» EXERCISE
Retype each line of the listing below, from the first through the one holding "0), .031, 'dark_chrome', .014)", with no other lines.

» EXERCISE MATERIAL
● ● ● ●

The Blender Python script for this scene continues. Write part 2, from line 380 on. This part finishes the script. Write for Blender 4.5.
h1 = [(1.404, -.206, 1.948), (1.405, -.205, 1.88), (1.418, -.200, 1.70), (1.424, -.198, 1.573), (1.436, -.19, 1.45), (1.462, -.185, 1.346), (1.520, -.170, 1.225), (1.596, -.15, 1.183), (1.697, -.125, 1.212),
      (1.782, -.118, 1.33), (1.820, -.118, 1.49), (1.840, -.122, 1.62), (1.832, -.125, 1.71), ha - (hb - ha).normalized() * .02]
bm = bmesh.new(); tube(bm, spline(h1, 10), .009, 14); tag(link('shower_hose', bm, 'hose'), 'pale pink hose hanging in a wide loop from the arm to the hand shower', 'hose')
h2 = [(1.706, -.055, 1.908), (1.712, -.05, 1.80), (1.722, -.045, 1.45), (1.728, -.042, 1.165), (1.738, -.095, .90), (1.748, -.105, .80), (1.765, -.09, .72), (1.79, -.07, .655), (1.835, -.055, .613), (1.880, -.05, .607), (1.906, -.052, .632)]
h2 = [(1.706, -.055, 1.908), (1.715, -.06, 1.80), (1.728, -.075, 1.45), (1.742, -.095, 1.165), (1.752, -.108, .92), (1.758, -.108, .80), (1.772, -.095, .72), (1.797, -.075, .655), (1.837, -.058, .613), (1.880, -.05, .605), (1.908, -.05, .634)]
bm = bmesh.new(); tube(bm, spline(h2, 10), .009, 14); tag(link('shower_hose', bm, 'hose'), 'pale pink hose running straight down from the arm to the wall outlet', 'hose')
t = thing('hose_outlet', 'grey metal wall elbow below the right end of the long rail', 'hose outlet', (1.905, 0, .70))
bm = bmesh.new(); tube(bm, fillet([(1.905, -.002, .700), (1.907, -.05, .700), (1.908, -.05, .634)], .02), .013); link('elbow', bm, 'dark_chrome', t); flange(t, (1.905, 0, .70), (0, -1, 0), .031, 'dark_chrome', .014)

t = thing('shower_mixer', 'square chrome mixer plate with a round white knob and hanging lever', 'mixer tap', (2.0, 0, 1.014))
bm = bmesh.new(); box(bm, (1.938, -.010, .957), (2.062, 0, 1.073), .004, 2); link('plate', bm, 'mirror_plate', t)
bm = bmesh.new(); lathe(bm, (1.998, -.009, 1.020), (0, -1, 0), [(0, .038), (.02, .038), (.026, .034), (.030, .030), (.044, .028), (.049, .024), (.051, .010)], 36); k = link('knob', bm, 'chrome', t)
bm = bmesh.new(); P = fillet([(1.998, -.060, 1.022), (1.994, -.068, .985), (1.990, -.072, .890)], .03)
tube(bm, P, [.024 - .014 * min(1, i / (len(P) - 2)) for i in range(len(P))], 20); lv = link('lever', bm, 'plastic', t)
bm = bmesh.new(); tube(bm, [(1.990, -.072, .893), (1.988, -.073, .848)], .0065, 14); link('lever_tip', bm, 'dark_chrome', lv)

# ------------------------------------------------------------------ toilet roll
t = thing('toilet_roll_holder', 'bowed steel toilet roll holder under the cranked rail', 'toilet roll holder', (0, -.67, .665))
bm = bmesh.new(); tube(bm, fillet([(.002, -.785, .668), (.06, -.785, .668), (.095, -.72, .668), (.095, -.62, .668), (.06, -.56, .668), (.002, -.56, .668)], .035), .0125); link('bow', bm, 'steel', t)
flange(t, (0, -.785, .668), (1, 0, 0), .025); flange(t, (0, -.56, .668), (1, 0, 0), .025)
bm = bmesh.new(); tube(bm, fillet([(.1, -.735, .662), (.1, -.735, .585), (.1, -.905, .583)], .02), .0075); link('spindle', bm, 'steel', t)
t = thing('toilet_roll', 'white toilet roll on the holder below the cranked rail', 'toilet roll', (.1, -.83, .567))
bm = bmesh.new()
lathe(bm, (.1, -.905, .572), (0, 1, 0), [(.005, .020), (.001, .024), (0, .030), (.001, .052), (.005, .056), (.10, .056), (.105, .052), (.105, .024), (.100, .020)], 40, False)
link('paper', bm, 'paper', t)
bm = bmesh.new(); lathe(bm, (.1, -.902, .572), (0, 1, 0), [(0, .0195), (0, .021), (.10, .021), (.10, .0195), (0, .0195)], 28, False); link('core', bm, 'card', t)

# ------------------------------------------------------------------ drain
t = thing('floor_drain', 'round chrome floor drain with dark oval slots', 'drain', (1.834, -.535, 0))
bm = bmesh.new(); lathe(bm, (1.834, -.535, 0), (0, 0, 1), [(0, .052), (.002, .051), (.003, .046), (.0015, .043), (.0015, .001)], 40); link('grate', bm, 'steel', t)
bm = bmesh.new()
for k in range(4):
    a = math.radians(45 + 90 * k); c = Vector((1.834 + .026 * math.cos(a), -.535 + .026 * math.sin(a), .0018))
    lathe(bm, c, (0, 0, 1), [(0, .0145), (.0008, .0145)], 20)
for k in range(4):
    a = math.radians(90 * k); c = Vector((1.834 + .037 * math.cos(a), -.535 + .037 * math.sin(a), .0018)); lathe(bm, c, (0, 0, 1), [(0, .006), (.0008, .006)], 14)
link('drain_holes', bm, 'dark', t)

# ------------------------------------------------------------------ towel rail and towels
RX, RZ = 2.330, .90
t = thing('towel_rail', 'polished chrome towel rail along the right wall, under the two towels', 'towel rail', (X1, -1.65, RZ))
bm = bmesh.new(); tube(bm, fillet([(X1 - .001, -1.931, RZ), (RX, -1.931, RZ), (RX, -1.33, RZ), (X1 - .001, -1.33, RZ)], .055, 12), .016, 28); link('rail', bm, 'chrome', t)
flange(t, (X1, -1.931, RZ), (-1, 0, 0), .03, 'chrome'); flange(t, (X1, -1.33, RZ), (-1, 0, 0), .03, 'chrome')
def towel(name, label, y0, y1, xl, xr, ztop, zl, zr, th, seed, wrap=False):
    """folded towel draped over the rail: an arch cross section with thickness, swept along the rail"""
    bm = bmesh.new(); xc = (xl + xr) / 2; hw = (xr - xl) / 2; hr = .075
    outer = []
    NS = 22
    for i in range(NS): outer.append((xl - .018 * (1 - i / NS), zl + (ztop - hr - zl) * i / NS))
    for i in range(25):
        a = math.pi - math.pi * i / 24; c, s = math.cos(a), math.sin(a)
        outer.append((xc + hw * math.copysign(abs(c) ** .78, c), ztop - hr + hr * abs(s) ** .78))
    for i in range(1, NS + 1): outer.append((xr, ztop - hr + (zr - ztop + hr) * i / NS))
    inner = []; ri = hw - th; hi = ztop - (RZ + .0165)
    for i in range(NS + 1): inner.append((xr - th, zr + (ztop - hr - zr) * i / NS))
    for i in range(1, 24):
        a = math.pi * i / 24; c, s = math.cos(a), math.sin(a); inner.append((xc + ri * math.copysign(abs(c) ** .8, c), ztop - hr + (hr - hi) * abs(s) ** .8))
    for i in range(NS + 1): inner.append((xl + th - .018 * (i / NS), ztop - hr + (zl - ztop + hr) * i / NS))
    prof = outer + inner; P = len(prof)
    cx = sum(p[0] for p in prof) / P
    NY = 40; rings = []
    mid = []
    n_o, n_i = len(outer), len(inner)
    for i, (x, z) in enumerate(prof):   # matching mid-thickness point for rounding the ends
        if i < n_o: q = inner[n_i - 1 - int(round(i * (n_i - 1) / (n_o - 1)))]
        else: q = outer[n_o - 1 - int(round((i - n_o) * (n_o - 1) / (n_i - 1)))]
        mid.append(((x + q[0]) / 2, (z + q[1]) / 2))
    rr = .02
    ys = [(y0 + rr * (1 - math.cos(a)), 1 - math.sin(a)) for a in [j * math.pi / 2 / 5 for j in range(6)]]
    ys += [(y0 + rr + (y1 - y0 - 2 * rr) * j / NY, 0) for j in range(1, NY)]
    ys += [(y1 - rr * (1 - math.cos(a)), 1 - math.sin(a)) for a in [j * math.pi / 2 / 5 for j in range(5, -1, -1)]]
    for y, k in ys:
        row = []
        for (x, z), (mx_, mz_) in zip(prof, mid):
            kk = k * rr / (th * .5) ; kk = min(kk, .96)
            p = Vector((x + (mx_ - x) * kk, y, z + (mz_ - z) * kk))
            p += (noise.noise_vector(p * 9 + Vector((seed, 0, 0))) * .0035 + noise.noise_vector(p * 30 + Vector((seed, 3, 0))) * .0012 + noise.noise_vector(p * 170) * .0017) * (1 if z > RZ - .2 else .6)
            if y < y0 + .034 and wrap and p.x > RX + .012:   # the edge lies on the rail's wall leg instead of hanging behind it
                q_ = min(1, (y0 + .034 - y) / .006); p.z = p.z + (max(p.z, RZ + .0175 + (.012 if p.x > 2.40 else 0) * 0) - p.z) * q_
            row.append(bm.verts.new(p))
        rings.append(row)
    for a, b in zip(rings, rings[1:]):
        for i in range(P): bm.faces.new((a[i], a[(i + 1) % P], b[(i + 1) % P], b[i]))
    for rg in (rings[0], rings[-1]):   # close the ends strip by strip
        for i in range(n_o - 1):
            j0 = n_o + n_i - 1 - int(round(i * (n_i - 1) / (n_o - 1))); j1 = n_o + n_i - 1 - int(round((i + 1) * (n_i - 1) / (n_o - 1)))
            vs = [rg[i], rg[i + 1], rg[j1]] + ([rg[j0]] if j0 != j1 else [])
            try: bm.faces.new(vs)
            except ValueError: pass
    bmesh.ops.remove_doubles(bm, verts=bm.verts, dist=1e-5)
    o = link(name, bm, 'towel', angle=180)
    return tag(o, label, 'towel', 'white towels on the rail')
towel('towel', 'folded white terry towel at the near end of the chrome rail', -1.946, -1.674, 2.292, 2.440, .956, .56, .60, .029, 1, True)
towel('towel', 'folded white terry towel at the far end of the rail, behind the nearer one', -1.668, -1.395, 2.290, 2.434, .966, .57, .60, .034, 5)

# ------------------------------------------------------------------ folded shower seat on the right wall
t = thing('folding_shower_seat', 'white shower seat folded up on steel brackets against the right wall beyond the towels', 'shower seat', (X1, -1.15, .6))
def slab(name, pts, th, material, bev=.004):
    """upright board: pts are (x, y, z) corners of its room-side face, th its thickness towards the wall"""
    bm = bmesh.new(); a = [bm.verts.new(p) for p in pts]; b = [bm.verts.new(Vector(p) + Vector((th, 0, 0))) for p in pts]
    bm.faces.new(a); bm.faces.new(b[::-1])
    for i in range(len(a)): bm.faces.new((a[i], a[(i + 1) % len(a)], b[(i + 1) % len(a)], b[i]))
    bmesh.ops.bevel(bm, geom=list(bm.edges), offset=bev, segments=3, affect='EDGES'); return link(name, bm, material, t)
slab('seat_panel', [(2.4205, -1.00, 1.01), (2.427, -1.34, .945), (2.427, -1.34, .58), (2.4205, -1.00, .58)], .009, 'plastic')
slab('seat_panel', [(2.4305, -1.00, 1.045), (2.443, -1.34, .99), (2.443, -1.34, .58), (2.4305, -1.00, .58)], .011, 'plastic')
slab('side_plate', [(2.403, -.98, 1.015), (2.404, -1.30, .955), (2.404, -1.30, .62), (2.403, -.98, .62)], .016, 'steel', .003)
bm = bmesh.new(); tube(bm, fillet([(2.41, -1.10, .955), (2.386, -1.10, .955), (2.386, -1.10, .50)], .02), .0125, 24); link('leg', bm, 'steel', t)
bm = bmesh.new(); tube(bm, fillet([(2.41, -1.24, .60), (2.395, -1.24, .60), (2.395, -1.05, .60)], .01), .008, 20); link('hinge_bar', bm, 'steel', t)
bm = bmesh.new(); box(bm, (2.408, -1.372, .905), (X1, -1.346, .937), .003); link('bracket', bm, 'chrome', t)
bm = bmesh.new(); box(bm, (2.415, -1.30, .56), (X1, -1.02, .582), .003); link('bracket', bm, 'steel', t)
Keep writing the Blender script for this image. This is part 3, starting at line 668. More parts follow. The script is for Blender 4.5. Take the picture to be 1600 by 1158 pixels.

● ● ● ●

» PROBLEM SOLUTION
The Blender Python script for this scene continues. Write part 2, from line 380 on. This part finishes the script. Write for Blender 4.5.
h1 = [(1.404, -.206, 1.948), (1.405, -.205, 1.88), (1.418, -.200, 1.70), (1.424, -.198, 1.573), (1.436, -.19, 1.45), (1.462, -.185, 1.346), (1.520, -.170, 1.225), (1.596, -.15, 1.183), (1.697, -.125, 1.212),
      (1.782, -.118, 1.33), (1.820, -.118, 1.49), (1.840, -.122, 1.62), (1.832, -.125, 1.71), ha - (hb - ha).normalized() * .02]
bm = bmesh.new(); tube(bm, spline(h1, 10), .009, 14); tag(link('shower_hose', bm, 'hose'), 'pale pink hose hanging in a wide loop from the arm to the hand shower', 'hose')
h2 = [(1.706, -.055, 1.908), (1.712, -.05, 1.80), (1.722, -.045, 1.45), (1.728, -.042, 1.165), (1.738, -.095, .90), (1.748, -.105, .80), (1.765, -.09, .72), (1.79, -.07, .655), (1.835, -.055, .613), (1.880, -.05, .607), (1.906, -.052, .632)]
h2 = [(1.706, -.055, 1.908), (1.715, -.06, 1.80), (1.728, -.075, 1.45), (1.742, -.095, 1.165), (1.752, -.108, .92), (1.758, -.108, .80), (1.772, -.095, .72), (1.797, -.075, .655), (1.837, -.058, .613), (1.880, -.05, .605), (1.908, -.05, .634)]
bm = bmesh.new(); tube(bm, spline(h2, 10), .009, 14); tag(link('shower_hose', bm, 'hose'), 'pale pink hose running straight down from the arm to the wall outlet', 'hose')
t = thing('hose_outlet', 'grey metal wall elbow below the right end of the long rail', 'hose outlet', (1.905, 0, .70))
bm = bmesh.new(); tube(bm, fillet([(1.905, -.002, .700), (1.907, -.05, .700), (1.908, -.05, .634)], .02), .013); link('elbow', bm, 'dark_chrome', t); flange(t, (1.905, 0, .70), (0, -1, 0), .031, 'dark_chrome', .014)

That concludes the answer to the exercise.